Currently the El Nahda Cement plant uses about 100,000tpa of biomass, but this could rise eventually to 150,000tpa. Suez Cement (HeidelbergCement) started using biomass for the first time in April 2019 and aims to use 75,000t by the end of 2019.

EU Trading scheme and emissions
When Phase 4 of the EU ETS (2021-30) comes into force in Europe, the region's cement producers will be challenged by more restrictive emissions quota. However, the move towards lowering emissions is well underway. In Spain biomass is seen as a clean way of producing cement with less CO2 emissions. In 2018 The Cementos Alfa plant (Portland Valderrivas group) prevented 31,000t of CO2 being emitted from its Mataporquera plant in Cantabria after using 150tpd of biomass.

Renewable power
The cement industry's growing need for reliable power provides opportunities to consider renewable power, including biomass, to run its plants. Tokyo Cement in Sri Lanka opened its second biomass power plant at Trincomalee in May 2017. This 23MW power plant contributes 70GWh per year to the national grid and produces 160,000MWh of renewable energy for Tokyo Cement annually.

A bigger 75MW power plant is curently being built for the Taiheyo Cement Corp's Ofunato cement plant in Japan, which will use palm kernel shells for its biomas fuel.
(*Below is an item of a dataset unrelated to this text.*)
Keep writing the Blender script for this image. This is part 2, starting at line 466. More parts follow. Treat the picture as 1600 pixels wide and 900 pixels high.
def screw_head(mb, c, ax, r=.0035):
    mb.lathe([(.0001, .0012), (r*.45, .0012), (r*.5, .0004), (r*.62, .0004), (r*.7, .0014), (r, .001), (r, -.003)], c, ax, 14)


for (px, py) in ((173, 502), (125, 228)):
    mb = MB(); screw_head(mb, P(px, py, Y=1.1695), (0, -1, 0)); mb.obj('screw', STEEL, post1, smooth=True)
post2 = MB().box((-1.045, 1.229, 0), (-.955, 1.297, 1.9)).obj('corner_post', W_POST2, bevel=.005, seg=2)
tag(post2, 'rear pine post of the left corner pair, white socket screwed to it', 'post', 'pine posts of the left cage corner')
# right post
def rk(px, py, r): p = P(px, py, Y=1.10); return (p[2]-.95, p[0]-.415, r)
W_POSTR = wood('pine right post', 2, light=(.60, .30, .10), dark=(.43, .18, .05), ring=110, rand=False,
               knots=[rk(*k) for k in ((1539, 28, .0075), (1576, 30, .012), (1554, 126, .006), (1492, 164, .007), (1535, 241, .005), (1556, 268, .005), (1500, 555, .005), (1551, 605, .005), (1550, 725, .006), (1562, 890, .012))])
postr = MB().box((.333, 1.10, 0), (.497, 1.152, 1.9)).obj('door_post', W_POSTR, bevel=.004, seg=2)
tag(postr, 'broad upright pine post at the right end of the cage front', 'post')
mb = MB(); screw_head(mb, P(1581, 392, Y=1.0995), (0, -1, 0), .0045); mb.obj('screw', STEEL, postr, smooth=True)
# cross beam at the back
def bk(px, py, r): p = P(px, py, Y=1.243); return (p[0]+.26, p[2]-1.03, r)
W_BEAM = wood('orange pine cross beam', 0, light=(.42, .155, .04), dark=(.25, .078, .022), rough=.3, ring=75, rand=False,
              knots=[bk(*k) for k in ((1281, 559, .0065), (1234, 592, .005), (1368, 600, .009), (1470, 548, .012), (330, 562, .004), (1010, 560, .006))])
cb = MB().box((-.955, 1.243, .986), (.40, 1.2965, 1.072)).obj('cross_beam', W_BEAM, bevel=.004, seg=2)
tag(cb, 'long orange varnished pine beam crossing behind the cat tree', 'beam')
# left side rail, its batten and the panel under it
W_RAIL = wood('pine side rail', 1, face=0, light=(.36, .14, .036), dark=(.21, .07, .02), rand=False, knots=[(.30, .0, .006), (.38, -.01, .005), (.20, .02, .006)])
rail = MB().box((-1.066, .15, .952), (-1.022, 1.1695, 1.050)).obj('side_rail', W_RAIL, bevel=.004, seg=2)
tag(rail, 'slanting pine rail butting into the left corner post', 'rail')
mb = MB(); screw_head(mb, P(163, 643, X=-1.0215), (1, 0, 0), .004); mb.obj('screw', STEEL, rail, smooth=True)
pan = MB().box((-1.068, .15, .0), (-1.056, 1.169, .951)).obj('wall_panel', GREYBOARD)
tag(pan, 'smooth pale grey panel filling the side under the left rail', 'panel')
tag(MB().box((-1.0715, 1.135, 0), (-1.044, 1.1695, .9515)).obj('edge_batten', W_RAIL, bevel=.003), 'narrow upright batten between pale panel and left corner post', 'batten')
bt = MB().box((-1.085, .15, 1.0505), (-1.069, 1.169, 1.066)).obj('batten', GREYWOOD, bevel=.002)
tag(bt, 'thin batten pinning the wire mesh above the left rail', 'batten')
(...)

The project is due to come on-stream in the autumn of 2019.

Some of the limiting factors of biomass centre around its ability to be sustainable and the amount of land required to farm crops so that heavy industry can be supplied with sufficient biomass on a continued basis. This may make countries in Africa more able to develop biomass in the future than in Europe, where land is more valuable. So it could be that countries like Ethiopia can become the flag bearers of biomass research and development, leading the cement industry in this area in the coming years.